Na plataforma +Brasil, criada pelo governo para disponibilizar dados sobre convênios, a única informação disponível sobre a destinação das verbas RP 9 é o dado de que se trata de uma “emenda de relator”, sem mais detalhes.

SEM TRANSPARÊNCIA – No dia 7 de abril, a reportagem solicitou ao ministério, por meio de Lei de Acesso à Informação, “todos os documentos de autoria de deputados federais e senadores que foram encaminhadas ao ministério com indicações de propostas para celebração de convênios e contratos de repasse nos últimos doze meses”.

O Ministério do Desenvolvimento Regional, por meio da LAI, considerou o pedido “desproporcional”. “Estima-se que o tempo de geração de PDF é de aproximadamente 5 minutos, que neste caso representariam 5.785 minutos de trabalho ou 96,4 horas de mão de obra dos agentes públicos desta Pasta para atendimento a um único pedido de informação”, justificou. Mesmo depois de recurso, a pasta não liberou o acesso aos ofícios.

Em conversa com apoiadores na terça-feira passada, o presidente Jair Bolsonaro negou a existência do orçamento secreto. “Como o Orçamento foi aprovado, discutido durante meses e agora apareceu R$ 3 bilhões? Só os canalhas do Estado de S. Paulo para escreverem isso”, disse.

ALEGAÇÕES ABSURDAS – Em entrevistas sobre o assunto, o ministro Marinho também costuma argumentar que o fato de o Orçamento Geral da União ser votado pelo Congresso a cada ano significaria que não há nada de secreto sobre os acordos políticos para destinação das verbas RP 9 – o que não é verdade.

Do total de R$ 3 bilhões indicados, pouco menos de R$ 1 bilhão estão cobertos por algum tipo de informação disponível no site do Ministério. Sobre os R$ 2 bilhões restantes, não há qualquer informação sobre quem direcionou as verbas. O mesmo acontece com os R$ 17,1 bilhões restantes das emendas RP 9 de 2020, inclusive em outros ministérios.

Ao longo da última semana, o Ministério do Desenvolvimento Regional mudou de versão algumas vezes sobre o sigilo dos documentos relacionados às emendas de relator-geral (RP 9).

VERSÕES CONTRADITÓRIAS – Na quarta-feira, por exemplo, a pasta disse que “os documentos e ofícios referentes aos convênios firmados pelo MDR estão disponíveis na Plataforma Mais Brasil”, versão que seria negada pela própria pasta mais adiante.

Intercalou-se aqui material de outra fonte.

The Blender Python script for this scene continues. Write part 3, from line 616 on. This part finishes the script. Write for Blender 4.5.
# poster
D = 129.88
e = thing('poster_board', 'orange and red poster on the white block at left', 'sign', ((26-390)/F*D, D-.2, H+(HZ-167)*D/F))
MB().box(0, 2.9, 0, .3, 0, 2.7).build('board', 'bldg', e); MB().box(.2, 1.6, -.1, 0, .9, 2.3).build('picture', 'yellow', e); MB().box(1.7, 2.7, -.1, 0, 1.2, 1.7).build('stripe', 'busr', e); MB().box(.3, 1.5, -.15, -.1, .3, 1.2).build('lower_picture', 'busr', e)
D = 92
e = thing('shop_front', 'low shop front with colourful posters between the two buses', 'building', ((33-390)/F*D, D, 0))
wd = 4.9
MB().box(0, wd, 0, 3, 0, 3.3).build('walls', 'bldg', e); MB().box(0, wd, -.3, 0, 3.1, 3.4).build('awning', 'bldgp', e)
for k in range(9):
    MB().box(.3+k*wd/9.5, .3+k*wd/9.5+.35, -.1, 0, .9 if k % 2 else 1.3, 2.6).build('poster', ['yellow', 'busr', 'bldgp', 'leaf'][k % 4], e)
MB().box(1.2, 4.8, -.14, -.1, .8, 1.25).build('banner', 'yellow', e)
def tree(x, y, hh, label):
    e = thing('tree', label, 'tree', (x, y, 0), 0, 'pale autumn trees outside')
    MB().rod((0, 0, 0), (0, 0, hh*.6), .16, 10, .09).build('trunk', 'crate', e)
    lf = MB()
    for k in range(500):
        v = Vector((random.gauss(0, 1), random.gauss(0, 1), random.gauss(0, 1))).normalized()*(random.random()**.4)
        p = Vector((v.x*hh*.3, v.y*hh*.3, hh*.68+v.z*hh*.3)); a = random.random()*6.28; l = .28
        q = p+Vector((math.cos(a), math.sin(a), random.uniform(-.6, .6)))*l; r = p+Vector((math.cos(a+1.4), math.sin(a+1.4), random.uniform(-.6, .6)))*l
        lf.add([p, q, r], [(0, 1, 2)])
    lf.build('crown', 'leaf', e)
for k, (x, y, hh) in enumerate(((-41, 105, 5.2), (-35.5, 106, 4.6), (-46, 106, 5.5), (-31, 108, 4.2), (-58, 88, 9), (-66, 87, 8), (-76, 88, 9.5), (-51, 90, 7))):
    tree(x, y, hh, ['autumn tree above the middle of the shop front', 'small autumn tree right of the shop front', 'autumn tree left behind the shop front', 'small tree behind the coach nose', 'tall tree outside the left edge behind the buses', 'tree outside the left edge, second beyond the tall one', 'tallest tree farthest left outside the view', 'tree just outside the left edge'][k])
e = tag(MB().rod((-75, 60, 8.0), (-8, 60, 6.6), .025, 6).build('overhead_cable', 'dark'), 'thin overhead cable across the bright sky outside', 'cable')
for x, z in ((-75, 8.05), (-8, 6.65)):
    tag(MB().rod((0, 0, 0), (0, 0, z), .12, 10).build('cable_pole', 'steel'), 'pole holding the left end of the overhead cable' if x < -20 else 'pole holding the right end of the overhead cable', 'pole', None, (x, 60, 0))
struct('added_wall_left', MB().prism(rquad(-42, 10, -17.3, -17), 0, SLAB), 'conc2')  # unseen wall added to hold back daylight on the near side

Em outros momentos, o ministério disse que “os documentos exigidos pela legislação para a aprovação dos instrumentos (convênios) são disponibilizados na plataforma Mais Brasil de forma pública. Os documentos disponíveis no âmbito da Pasta são os mesmos inseridos na plataforma”. Como os ofícios de deputados e senadores destinando dinheiro são oriundos de negociações políticas, não há qualquer exigência legal de que eles sejam enviados.

Senadores também alegaram que não poderiam divulgar os documentos alegando “risco à segurança do Estado” e até mesmo à “segurança da família”.